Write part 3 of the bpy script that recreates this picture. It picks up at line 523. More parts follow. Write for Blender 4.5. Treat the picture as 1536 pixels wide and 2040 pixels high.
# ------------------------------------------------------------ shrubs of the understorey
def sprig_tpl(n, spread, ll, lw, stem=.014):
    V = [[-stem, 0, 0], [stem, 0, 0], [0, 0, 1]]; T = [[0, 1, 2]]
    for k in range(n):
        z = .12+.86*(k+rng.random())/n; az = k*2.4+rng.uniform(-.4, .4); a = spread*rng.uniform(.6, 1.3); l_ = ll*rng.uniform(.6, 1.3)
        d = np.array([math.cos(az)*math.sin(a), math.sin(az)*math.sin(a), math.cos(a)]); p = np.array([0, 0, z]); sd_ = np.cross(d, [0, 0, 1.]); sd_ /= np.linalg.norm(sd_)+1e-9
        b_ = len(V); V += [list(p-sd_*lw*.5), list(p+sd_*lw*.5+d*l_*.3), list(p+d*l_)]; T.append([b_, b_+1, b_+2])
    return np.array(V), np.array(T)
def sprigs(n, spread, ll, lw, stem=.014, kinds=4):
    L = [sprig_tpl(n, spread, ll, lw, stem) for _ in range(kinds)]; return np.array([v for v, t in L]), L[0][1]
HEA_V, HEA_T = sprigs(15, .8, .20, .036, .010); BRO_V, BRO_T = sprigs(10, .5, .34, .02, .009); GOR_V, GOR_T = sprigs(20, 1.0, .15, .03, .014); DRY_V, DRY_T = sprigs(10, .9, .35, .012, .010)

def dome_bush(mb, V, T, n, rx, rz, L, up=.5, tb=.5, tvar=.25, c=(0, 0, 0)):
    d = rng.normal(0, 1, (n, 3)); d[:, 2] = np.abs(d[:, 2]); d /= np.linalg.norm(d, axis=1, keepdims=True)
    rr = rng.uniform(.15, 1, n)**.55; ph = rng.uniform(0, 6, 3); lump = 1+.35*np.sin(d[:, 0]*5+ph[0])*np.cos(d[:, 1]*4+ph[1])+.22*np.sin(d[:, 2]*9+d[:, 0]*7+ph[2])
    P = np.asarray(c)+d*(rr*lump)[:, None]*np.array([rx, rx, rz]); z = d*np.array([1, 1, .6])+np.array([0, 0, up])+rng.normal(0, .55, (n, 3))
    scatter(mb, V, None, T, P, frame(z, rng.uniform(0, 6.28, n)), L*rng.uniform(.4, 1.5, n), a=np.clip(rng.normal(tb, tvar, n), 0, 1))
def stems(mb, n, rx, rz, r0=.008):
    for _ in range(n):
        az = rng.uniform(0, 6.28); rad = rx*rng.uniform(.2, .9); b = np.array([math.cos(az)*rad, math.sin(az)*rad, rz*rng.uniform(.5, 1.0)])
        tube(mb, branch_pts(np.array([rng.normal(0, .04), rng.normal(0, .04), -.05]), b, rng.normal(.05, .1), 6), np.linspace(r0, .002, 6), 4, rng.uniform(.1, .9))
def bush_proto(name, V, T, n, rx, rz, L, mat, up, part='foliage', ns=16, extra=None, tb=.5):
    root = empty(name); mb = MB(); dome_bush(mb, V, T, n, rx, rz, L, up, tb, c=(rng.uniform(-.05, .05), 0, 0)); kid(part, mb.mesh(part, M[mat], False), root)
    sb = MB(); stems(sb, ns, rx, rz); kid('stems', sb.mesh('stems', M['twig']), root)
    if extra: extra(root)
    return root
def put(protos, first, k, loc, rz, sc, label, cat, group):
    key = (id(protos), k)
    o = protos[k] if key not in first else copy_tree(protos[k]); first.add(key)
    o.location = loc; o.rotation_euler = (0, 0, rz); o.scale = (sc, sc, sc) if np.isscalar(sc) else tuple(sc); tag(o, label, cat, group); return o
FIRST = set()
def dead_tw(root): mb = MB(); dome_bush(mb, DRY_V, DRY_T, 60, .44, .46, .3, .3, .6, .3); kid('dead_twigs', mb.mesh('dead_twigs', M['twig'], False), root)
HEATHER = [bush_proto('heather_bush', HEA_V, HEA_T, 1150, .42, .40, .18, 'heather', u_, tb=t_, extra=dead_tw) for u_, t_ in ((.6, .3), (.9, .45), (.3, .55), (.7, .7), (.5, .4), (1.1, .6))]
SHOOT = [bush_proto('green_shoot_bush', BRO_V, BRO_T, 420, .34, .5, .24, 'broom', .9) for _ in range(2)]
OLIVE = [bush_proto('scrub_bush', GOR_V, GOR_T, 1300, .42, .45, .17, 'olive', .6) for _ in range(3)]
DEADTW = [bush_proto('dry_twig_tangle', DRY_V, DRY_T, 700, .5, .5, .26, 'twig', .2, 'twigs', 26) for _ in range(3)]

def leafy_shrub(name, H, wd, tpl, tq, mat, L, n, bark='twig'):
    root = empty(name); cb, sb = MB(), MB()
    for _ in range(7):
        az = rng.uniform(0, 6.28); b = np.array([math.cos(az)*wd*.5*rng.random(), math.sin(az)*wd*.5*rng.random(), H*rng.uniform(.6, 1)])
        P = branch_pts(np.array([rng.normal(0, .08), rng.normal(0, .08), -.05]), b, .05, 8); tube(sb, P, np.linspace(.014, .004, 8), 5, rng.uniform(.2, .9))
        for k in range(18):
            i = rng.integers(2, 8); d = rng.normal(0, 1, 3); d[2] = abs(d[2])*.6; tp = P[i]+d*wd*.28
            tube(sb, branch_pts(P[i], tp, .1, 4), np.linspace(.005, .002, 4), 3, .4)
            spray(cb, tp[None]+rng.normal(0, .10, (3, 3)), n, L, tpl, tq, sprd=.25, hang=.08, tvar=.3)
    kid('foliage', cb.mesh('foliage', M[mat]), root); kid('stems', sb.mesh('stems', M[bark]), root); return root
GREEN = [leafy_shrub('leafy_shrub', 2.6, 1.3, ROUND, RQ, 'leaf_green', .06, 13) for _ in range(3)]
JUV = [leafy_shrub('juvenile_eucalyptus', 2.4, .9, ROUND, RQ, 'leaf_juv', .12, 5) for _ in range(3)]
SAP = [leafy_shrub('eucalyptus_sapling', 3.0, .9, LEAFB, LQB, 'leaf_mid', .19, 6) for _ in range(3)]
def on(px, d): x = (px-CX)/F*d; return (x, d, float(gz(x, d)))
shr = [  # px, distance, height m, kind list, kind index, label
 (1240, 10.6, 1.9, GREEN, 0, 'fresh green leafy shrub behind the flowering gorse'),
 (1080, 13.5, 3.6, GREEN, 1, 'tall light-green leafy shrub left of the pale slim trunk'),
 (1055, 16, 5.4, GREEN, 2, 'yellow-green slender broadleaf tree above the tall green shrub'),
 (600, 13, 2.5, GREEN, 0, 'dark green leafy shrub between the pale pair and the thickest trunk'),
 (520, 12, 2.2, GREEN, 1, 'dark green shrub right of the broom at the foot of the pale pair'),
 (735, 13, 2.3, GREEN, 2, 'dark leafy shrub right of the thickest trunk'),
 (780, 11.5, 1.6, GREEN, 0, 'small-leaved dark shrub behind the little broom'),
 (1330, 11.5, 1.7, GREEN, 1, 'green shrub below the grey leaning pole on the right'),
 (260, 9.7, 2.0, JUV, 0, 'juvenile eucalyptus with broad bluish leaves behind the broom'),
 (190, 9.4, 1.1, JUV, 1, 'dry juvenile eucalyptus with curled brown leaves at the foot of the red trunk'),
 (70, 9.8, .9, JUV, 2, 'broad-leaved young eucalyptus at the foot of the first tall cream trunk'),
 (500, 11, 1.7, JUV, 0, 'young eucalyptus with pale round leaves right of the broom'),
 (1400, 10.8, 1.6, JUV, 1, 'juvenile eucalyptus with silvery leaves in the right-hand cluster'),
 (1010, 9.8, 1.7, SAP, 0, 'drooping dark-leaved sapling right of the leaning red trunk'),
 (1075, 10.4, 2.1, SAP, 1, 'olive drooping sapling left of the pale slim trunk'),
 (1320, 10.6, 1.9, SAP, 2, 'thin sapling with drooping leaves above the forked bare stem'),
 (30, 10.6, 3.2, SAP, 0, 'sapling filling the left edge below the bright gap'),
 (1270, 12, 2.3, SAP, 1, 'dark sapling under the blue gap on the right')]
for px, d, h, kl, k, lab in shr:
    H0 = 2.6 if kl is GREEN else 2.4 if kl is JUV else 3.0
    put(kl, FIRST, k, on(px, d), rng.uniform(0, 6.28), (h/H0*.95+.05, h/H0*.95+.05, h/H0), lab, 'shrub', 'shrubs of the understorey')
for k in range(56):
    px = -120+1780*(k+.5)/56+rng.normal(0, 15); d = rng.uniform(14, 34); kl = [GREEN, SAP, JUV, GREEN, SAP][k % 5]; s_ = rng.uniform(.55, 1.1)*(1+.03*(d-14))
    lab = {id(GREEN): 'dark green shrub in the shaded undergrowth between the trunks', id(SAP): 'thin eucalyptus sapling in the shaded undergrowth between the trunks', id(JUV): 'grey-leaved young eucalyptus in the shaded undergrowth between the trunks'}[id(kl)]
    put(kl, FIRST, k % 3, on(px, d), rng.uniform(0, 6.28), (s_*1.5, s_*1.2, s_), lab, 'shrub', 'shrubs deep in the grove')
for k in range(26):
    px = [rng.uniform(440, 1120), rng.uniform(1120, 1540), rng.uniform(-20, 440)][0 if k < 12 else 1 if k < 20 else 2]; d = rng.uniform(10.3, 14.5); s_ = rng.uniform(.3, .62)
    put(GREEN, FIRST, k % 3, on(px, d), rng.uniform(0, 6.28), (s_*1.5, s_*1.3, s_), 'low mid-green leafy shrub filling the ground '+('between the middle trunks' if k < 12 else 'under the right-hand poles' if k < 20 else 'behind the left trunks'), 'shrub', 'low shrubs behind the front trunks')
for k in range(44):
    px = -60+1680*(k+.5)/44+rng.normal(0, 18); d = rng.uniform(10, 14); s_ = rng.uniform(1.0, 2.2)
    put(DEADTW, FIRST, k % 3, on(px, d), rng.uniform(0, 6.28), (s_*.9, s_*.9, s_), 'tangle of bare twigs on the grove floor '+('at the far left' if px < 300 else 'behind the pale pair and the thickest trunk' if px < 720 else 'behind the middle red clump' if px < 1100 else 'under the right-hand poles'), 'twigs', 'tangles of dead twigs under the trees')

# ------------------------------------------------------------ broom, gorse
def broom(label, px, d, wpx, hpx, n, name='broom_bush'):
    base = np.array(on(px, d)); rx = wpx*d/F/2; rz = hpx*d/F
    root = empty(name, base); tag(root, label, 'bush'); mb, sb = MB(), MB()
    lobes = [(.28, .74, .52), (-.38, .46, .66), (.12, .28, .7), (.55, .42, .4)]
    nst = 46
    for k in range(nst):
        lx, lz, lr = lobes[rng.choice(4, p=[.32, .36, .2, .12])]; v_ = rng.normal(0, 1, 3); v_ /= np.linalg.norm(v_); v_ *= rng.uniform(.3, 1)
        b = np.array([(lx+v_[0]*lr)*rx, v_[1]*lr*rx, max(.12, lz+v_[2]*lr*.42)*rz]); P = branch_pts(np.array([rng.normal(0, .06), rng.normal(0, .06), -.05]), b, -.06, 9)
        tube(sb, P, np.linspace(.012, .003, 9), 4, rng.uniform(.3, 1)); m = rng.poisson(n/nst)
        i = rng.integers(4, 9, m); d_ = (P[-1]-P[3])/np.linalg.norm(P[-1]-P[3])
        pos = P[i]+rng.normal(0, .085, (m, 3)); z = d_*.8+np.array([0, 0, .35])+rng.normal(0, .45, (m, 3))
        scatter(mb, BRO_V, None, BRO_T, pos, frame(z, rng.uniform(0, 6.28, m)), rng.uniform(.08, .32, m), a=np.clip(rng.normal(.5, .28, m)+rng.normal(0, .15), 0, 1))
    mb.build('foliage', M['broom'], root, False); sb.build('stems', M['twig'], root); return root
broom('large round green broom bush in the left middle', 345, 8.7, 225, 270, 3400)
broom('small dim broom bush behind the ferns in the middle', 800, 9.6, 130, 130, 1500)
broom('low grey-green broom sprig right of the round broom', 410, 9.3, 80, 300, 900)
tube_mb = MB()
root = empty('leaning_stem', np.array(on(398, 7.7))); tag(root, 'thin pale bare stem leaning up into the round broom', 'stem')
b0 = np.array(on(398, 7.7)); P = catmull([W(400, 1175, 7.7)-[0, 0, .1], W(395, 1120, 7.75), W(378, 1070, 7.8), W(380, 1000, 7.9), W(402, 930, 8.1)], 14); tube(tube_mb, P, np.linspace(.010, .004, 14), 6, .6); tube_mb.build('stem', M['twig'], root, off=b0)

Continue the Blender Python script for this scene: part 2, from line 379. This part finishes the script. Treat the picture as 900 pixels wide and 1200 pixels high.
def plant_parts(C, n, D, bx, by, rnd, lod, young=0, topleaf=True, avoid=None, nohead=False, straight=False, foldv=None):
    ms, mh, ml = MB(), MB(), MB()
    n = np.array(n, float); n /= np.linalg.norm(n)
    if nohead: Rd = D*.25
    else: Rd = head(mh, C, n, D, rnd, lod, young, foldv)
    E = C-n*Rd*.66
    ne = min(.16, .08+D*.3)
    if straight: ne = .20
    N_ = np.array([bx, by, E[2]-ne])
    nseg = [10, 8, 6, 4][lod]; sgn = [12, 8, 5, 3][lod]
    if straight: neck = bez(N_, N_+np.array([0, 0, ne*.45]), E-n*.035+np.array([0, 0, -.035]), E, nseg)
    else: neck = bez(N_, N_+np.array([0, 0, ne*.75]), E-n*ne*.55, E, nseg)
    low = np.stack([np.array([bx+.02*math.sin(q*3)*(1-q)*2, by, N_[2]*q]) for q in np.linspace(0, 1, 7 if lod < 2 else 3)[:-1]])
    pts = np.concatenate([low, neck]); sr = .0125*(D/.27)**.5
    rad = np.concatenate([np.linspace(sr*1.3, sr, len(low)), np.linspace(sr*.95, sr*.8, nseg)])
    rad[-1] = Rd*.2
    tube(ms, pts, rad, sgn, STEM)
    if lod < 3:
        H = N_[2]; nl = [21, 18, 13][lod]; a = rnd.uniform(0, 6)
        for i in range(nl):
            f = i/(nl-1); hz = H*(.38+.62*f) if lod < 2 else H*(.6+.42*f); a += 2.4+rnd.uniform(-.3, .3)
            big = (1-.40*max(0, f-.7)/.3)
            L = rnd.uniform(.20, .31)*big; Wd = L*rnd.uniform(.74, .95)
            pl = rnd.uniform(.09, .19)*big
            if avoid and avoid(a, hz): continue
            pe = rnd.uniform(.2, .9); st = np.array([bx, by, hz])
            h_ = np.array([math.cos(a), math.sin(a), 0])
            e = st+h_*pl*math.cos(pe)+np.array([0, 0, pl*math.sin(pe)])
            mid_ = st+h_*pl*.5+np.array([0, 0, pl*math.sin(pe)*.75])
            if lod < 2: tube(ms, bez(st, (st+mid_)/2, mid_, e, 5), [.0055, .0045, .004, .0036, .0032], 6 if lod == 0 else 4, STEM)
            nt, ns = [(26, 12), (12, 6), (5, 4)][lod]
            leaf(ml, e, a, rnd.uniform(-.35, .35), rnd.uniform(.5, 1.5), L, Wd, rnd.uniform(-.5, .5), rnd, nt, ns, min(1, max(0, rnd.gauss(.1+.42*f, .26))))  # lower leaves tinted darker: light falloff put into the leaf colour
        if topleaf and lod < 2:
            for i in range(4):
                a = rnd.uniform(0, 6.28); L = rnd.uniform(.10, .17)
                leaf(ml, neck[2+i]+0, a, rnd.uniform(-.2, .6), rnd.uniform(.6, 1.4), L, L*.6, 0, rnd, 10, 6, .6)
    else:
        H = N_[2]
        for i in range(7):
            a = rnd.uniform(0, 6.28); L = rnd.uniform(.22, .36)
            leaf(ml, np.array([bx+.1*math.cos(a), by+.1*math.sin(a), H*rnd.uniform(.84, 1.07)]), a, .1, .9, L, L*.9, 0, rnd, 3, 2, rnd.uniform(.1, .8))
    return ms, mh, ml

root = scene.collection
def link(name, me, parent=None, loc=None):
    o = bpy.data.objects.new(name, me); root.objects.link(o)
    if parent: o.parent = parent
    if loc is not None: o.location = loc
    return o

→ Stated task
Each line of the material above either contains the word "high" or does not; state how many do, and nothing else.

→ Result of the task
2